The decline in the unemployment rate and non-availability of a
skilled workforce for emerging industries and services in the domestic
economy have brought the Sri Lankan economy to a point where we have to
think of a global wage structure and evaluate its comparative advantage
which is linked to rising overseas employment,” said Treasury Secretary
Dr. P.B. Jayasundera.
He was speaking at the first International Economic Research
Conference of the Sri Lanka Forum of University Economists (SLFUE) in
Colombo last week.
Dr. Jayasundera said that earnings from overseas employment have
increased from $400 m in 1990 to $ 6 b in 2012, almost two-thirds of the
commodity export income in 2012.
The composition of overseas employment has also been in transition
with a shift from unskilled to skilled and professionals, women to men
and from the Middle East to emerging and advanced economies. This also
demands that we adopt a productivity-driven production process and
introduce reforms to our education system.
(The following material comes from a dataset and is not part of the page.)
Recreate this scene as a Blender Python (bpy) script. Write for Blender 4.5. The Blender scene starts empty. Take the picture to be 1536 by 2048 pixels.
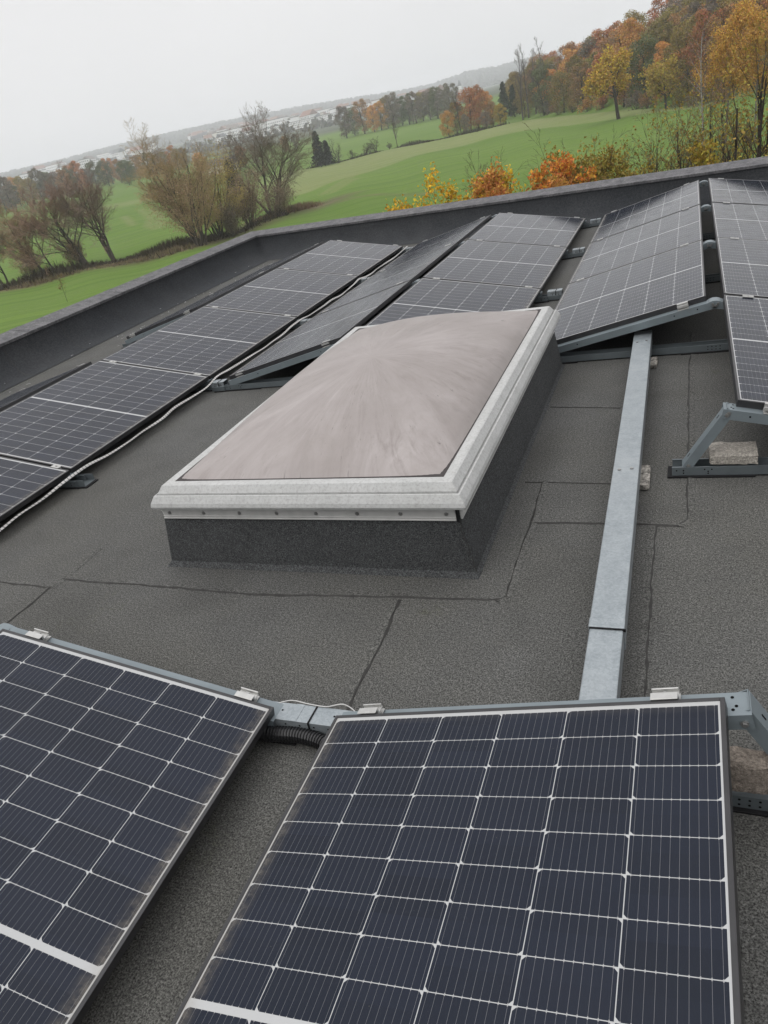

“It is interesting to analyse how the economic paradigm has changed
from the days when economists assumed capital as a mobile factor of
production and land and labour as being immobile.
However, at present all variables seem to have become mobile.
Probably, it is only the degree of mobility that matters now,” he
said.He said that the biggest structural imbalance lies with external
trade. The continued reliance on imports of products which can be
produced domestically with sizeable investment in capacity expansion in
such activities.
The ideology that import replacement is protectionism has to be
changed and raw material exports has to be shifted to value-added
manufactured exports. Import replacement can be made competitive and
consistent with global economic integration on several grounds.
Most of the heavy industries can replace nearly $ 6 b or a third of
country's imports.Current global dynamics provide us more opportunities
in the midst of challenges, to position the Sri Lankan economy to adopt
more sustainable development strategies in the future. Such strategies
should include; flexibility in exchange rate regime, an incentive
structure that favours production of all viable import-competing goods
locally without labelling it as protectionism, diversifying value-added
exports and discouraging any form of raw material exports, correct the
energy price distortion to encourage renewable energy exploration and
improve energy efficiency and prepare the human capital of the country
to drive the economic transformation.
The forum was organised by the Department of Economics of the
University of Colombo.
The chairman of the SLFUE, Dr. Sirimal Abeyratne said that this event
is important in several ways and this is an apt time for university
economists to present their research, build networks and linkages and
contribute to the economic policy development of the country.